Working and Women’s Work.

Cross-posted from TAPPED.

The Washington Post has a great story today about the rise of female ambassadors in the past several years, a phenomenon called “the Hillary Effect.”

The end of the piece covers a sad truth I’ve written about before. Women who advance to such high levels in their careers often leave their husbands behind:

While male ambassadors are usually accompanied by wives, female ambassadors are often here alone. Of eight interviewed, four are divorced and four said their husbands did not accompany them to Washington because of their own jobs.

Part of what’s disturbing about this is the discrepancy in the marriage contract. Why do women follow their husbands when a job-location change would improve their careers but men don’t when their wives are moving up? But it also puts women at a disadvantage once they’re here: Those women don’t have as much help juggling children and home duties with work as their married male counterparts do.
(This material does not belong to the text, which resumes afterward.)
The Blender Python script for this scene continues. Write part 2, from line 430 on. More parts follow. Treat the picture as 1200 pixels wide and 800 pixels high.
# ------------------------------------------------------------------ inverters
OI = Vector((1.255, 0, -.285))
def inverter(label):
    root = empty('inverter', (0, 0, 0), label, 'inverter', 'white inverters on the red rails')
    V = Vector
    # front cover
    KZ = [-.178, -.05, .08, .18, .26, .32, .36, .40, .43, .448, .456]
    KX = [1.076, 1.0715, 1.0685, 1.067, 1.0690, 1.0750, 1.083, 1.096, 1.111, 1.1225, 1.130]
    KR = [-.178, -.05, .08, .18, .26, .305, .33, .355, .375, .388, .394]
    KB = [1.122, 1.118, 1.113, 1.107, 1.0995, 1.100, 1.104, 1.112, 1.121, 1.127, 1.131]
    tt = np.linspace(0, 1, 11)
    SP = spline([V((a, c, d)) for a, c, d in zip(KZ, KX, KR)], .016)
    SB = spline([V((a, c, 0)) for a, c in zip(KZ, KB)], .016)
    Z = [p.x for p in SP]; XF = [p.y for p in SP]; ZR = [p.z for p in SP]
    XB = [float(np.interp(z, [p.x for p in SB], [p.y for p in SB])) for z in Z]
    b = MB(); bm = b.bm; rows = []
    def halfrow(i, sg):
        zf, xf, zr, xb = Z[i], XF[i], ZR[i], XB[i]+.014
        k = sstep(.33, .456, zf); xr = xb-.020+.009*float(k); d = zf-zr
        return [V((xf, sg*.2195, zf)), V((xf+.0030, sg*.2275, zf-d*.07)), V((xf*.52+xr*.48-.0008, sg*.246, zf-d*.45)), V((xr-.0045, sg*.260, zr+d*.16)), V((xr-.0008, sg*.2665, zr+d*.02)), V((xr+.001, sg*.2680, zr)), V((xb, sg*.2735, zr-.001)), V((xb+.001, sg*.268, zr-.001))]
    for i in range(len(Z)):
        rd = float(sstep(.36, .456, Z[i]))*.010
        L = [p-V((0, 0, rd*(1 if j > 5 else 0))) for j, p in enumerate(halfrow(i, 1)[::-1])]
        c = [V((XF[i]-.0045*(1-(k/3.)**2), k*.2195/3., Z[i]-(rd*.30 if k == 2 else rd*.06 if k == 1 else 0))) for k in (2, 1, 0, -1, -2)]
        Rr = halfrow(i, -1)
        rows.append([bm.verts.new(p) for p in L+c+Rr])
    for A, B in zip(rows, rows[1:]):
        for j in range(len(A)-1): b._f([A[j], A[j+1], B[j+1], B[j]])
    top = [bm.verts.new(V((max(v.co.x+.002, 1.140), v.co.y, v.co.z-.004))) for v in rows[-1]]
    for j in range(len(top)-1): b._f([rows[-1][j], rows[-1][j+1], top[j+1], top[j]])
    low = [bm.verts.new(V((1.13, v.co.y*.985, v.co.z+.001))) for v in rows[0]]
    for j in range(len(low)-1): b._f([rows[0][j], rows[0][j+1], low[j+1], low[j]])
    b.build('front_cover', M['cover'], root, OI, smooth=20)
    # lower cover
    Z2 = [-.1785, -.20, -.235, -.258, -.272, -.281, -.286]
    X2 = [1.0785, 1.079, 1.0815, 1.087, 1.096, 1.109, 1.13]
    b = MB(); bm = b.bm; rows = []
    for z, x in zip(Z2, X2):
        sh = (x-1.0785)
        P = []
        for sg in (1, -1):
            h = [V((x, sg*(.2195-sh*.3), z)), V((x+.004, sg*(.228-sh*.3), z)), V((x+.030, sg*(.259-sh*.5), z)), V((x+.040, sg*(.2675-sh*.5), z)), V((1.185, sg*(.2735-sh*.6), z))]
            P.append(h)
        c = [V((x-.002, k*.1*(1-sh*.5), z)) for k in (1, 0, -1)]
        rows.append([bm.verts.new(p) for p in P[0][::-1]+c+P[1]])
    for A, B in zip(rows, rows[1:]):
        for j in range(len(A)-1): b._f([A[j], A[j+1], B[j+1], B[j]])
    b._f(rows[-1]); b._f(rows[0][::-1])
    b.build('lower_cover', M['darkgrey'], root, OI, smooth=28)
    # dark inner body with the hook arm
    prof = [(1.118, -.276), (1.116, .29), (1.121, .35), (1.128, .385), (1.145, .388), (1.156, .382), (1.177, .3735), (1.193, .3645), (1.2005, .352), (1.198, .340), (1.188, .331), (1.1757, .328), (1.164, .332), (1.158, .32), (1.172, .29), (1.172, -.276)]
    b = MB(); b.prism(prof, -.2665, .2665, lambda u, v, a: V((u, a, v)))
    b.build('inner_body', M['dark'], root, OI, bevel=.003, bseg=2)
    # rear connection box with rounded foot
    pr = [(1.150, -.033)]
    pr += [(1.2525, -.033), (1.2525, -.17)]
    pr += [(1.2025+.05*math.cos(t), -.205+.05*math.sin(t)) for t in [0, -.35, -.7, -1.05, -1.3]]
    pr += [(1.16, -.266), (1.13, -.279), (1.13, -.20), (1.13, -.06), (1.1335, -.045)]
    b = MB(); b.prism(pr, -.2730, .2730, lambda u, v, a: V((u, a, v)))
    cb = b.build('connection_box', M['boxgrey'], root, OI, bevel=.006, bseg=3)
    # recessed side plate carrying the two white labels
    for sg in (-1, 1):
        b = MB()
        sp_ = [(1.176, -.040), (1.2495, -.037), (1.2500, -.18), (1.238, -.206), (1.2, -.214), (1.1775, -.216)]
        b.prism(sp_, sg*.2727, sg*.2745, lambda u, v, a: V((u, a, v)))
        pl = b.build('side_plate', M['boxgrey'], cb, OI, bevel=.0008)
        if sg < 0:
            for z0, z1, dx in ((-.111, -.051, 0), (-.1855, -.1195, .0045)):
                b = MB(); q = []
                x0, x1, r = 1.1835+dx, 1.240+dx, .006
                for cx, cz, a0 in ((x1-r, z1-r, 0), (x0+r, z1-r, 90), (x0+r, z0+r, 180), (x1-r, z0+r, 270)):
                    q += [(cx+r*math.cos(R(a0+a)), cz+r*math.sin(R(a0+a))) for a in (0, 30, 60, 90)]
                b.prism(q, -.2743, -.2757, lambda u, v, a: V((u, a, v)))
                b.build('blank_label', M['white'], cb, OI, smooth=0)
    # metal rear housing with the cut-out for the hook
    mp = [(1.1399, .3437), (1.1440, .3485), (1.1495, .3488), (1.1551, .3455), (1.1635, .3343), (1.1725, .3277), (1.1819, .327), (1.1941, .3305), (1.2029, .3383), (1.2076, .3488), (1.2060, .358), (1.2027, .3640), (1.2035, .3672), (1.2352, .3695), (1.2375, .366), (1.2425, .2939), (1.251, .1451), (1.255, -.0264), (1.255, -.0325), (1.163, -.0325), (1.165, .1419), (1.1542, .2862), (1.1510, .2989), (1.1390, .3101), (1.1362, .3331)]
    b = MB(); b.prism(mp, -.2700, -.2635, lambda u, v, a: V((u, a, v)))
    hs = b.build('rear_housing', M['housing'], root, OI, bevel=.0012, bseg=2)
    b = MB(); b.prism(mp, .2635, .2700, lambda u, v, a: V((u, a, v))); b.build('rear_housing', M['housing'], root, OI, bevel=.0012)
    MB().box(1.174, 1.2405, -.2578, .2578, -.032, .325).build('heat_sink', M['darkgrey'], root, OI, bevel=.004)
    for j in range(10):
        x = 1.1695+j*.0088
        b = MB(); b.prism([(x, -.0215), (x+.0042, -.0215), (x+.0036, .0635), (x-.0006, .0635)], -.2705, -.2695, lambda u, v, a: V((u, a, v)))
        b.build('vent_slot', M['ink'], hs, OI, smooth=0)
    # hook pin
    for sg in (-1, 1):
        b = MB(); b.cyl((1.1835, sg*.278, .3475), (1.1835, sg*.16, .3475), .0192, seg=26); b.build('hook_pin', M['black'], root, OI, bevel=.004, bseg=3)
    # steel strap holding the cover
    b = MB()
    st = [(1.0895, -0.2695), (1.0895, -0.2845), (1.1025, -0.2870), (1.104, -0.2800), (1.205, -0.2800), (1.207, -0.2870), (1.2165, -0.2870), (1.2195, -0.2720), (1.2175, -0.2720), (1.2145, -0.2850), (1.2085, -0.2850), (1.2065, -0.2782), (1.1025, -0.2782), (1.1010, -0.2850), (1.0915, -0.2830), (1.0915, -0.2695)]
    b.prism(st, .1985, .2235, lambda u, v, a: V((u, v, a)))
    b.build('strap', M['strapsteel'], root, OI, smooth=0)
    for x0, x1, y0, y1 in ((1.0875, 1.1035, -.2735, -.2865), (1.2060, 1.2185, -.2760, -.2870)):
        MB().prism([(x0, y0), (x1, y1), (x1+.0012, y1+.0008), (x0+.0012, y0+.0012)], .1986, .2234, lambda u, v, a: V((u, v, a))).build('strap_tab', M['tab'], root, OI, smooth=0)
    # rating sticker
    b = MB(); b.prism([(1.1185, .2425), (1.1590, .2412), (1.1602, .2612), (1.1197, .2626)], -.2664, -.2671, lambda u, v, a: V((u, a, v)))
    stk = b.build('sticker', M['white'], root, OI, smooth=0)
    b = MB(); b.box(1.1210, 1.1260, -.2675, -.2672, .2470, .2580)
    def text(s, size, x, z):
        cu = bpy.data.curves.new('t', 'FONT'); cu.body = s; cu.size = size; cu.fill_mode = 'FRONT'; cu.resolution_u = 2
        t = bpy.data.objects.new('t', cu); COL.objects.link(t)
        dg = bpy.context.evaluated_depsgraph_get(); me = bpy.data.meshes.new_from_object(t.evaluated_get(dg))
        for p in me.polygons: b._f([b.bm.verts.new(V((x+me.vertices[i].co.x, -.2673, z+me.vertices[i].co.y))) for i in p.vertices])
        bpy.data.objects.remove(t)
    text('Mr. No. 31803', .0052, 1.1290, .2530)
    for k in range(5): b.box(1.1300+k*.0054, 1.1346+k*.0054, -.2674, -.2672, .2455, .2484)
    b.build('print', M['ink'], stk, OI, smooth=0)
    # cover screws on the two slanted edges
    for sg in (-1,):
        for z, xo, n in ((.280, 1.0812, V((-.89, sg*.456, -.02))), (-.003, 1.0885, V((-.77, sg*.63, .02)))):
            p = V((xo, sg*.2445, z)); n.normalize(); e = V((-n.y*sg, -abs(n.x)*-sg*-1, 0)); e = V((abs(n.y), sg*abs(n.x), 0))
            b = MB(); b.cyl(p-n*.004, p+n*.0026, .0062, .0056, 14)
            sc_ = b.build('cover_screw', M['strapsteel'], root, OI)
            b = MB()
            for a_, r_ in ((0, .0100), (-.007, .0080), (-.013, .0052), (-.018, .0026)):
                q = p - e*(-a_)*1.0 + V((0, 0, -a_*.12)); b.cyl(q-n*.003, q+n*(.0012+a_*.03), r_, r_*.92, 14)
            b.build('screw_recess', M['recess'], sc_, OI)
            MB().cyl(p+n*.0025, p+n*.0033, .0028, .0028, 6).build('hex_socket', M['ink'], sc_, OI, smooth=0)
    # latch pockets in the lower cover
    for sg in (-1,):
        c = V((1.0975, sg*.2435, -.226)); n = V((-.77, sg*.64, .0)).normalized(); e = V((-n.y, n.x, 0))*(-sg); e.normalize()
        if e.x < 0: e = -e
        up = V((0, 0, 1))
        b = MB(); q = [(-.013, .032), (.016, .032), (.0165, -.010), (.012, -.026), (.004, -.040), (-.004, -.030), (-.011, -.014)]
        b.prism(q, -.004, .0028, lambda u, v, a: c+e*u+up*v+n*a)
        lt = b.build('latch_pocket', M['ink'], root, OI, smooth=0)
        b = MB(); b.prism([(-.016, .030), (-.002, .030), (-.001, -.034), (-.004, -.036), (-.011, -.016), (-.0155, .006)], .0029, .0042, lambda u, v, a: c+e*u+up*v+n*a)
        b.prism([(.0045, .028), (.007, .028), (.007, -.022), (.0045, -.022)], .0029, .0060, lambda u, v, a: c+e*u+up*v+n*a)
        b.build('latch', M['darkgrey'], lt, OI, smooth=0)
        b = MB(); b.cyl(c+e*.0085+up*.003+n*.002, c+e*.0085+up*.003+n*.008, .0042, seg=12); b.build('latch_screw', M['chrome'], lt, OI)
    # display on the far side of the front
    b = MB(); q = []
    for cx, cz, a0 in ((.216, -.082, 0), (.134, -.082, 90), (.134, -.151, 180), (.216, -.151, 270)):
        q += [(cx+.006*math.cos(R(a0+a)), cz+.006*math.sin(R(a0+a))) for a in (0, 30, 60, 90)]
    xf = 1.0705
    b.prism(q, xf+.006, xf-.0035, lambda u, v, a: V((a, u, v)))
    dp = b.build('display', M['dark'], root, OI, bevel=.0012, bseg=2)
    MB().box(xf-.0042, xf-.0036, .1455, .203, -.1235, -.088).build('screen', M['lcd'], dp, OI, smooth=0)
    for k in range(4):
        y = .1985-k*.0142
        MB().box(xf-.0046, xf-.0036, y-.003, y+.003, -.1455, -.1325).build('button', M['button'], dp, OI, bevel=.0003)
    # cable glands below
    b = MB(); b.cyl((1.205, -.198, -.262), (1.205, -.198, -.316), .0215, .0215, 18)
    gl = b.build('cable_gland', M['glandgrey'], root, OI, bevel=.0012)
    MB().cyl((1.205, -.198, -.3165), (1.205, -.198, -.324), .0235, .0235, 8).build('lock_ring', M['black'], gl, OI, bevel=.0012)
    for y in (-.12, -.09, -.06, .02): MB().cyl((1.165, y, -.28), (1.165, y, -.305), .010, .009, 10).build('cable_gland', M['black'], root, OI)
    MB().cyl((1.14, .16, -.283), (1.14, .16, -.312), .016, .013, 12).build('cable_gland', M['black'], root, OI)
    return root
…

While I’m going to assume ambassadors might be able to afford house-cleaners and don’t have to schedule in weekly laundry time, many high-achieving women who can’t maintain their husbands’ support have to balance the mundane details of child-care, dinner, homework help, and regular home maintenance in ways that can limit the number of times they can stay at work late, hang out with their bosses and coworkers for after-work drinks, join in team softball games and the other kinds of informal activities that can lead to formal advantages in the workplace.

  • It also seems pretty crappy from the pov of the kids. Which presumably is one of the big reasons why even ambitious women will move to follow ambitious men. WTF is wrong with the men that they won’t do the same?